War or Peace with Israel
The Israeli journalist Seth Mandel poses a hypothetical: if you were an Arab state, would it be better to be at peace, or at war, with Israel? More on his answer to his own question can be found here: “The Wages of Peace with Israel,”
If you had the opportunity to start a new Middle East state from scratch, would you rather it be at peace with Israel or at war with Israel?
I genuinely wish regional leaders would ask themselves this question once in a while. And the fall of the house of Assad is a great time to do so.
Israel’s offer of peace has been on the table to all comers from the start. If you want peace with the Jewish state, you can have it. Should you take the offer?
If the citizens of your state are of any concern to you, it’s pretty obvious you should take the deal.
Israel borders Syria, Lebanon, Jordan, and Egypt. In recent weeks and months, we have watched Lebanon continue its long history of abridged sovereignty and political decay. The Iranian/Hezbollah statelet in South Lebanon persists, though in a weakened state. That occupation exists to regularly plunge the country into war with Israel. Before the area was Hezbollah’s playground, it was the mini-state of the Palestine Liberation Organization, which instigated two types of armed conflict: war with Israel and civil war within Lebanon. After Israel ousted the PLO from southern Lebanon in 1982, Syria intervened to ensure there would be no peace with Israel by killing Lebanese politicians who wanted an end to the bloodshed.

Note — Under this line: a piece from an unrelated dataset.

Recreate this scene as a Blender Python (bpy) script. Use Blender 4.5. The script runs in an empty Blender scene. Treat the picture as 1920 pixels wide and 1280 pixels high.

Hezbollah has for decades been a state within a state in Lebanon. It has until its recent crippling war with the IDF enforced its will by killing political leaders who are deemed to be anti-Syrian, and thus anti-Hezbollah as well, for Hezbollah and Assad’s Syria were both close collaborators and allies of Iran. Syria served for decades as the conduit through which Hezbollah received weapons from Iran. Among the politicians it has killed are Rafik Hariri, Samir Kassir, George Hawi, Gebrn Tueni, Pierre Amine Gemayel, and Walid Edo.
Its military was always much stronger than the Lebanese National Army, and it prevented the LNA and UNIFIL from enforcing UN Security Council Resolution 1701, which was passed in 2006, and required Hezbollah to remove its forces from southern Lebanon and to pull them north of the Litani River. Hezbollah never did, and only now, because it has been so battered by the IDF, has Hezbollah eagerly accepted a ceasefire with Israel, by which it now agrees that this time it will indeed pull back its weapons and fighters north of the Litani. So far, that ceasefire has been holding, with the IDF engaging occasionally in striking Hezbollah combatants found to be moving men and weapons around between the Litani and Israel’s border with Lebanon.
Syria, meanwhile, has been in the news because a decade-long revolt finally succeeded in ousting Bashar al-Assad, who has only been able to stay in power with the help of Hezbollah terrorists, Iranian generals, and chemical weapons that Assad’s forces used on civilians. Three-quarters of a century into Israel’s existence, such is the reality of life in the neighboring countries that insist on permanent hostility to Israel’s existence.
It is no coincidence that this is not the state of affairs in Jordan or Egypt. Peace with Israel isn’t the only reason for their relative stability. But not being at war with a first-rate military and ally of the Western democracies is a pretty big factor….
Mandel might also have mentioned the benefits to the Arab states that have made peace with Israel by signing onto the Abraham Accords — Morocco, the UAE, and Bahrain — all of which have made business deals with Israeli companies and the Israeli government, especially in the areas of high tech, renewable energy, water desalination, agriculture, and tourism.
No Arab state has benefited from making war against Israel, from 1948 to the present. The costs to Arab states, in men, money, and materiel, when they tried to wipe out Israel in 1948, 1967, and 1973, amounted to tens of billions of dollars. But those Arab states that have chosen to make peace with Israel, either through a peace treaty, as Egypt and Jordan have done, or through becoming members of the Abraham Accords and agreeing to normalize ties with the Jewish state, have only benefited.
War or peace? Israel is ready for both. Will the new rulers of Syria choose rightly?